Log what the agent did and when, but store personal data separately from the trace — use anonymised identifiers in your audit log and keep a locked reference table that maps those identifiers to real names only when legally required.
What an Audit Trail Is and Why Privacy Complicates It
An audit trail is a tamper-evident record of what your AI agent did, who it interacted with, and when. Think of it like the sign-in sheet at a doctor’s office — except instead of names and times, it captures agent actions, decisions, and outcomes. The tension is that a useful audit trail often contains personal information: which student asked what, what the agent said in response, what data it accessed.
Privacy regulations — GDPR in Europe, FERPA in US education contexts, and equivalent rules in other countries — require you to minimise the personal data you store, secure what you do store, and be able to delete it on request. A naive audit trail that logs full names and email addresses against every agent action creates compliance risk. The fix is separation: log the action without embedding the identity.
How to Structure a Privacy-Safe Audit Log
Use a pseudonymous identifier in your main audit log table.
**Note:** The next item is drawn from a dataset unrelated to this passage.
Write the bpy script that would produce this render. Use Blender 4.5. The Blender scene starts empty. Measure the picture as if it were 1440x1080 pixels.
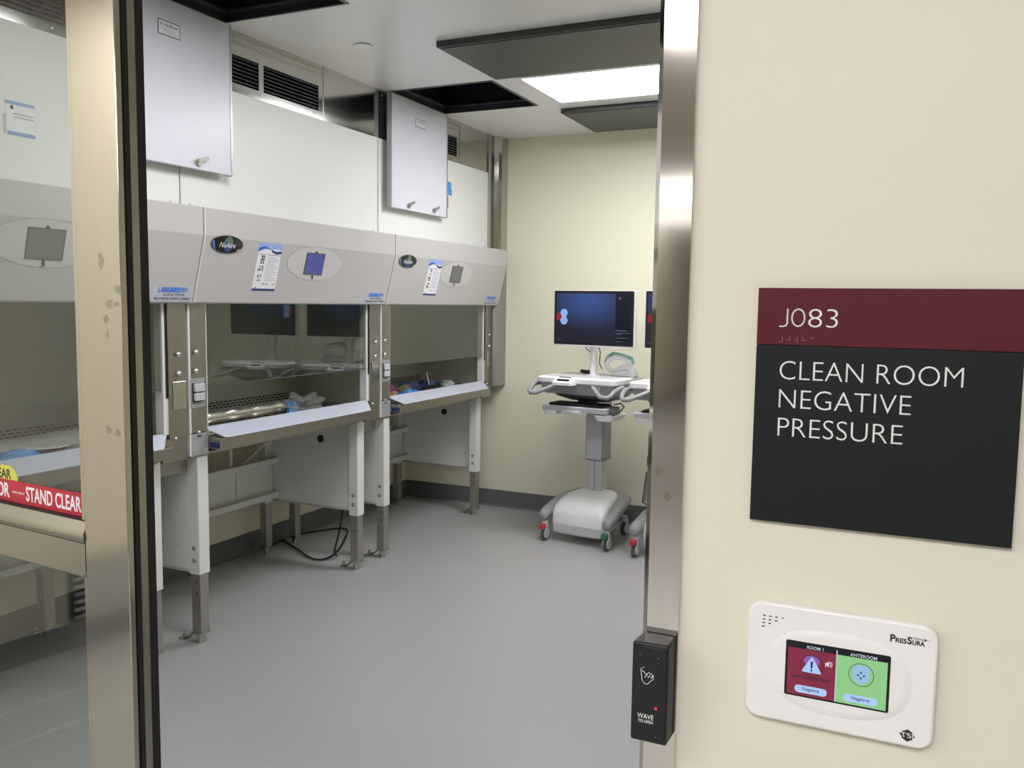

Instead of logging “Jane Smith asked about lesson 3,” log “user_ref: u-4829 asked about lesson 3 at 14:32:07.” The reference u-4829 maps to Jane Smith in a separate, access-controlled lookup table. If Jane requests deletion under GDPR, you delete her row from the lookup table. The audit log entry remains intact — you just lose the ability to identify who u-4829 was, which satisfies the regulation while preserving the operational record.
For each agent action, your log should capture: the timestamp, the agent or skill name, the action type (answered question, sent email, enrolled user), the anonymised user reference, the outcome (success/error), and the duration. Do not log the full content of what a student wrote or what your agent said — store that in a separate encrypted record with a much shorter retention period.
In WordPress, you can implement this with two database tables: wp_agent_logs for the operational record and wp_agent_user_refs for the lookup. Restrict database access to the lookup table to admin-level users only.
What This Means for Educators
Most educators running campus AI agents are not lawyers. But your students trust you with their data, and that trust is the foundation of a community-based learning model. A privacy-safe audit trail is not just a compliance exercise — it is proof to your students that you take their information seriously.
It also protects you. If a student ever challenges what your agent said to them, or claims the agent gave them incorrect information, your audit trail shows exactly what happened without exposing every other student’s data in the process.
The Simple Rule
Log the action, not the identity. Store the identity separately, protect it carefully, and link the two only when you have a legitimate reason to. That separation is the core of privacy-safe audit logging and takes about an hour to implement correctly.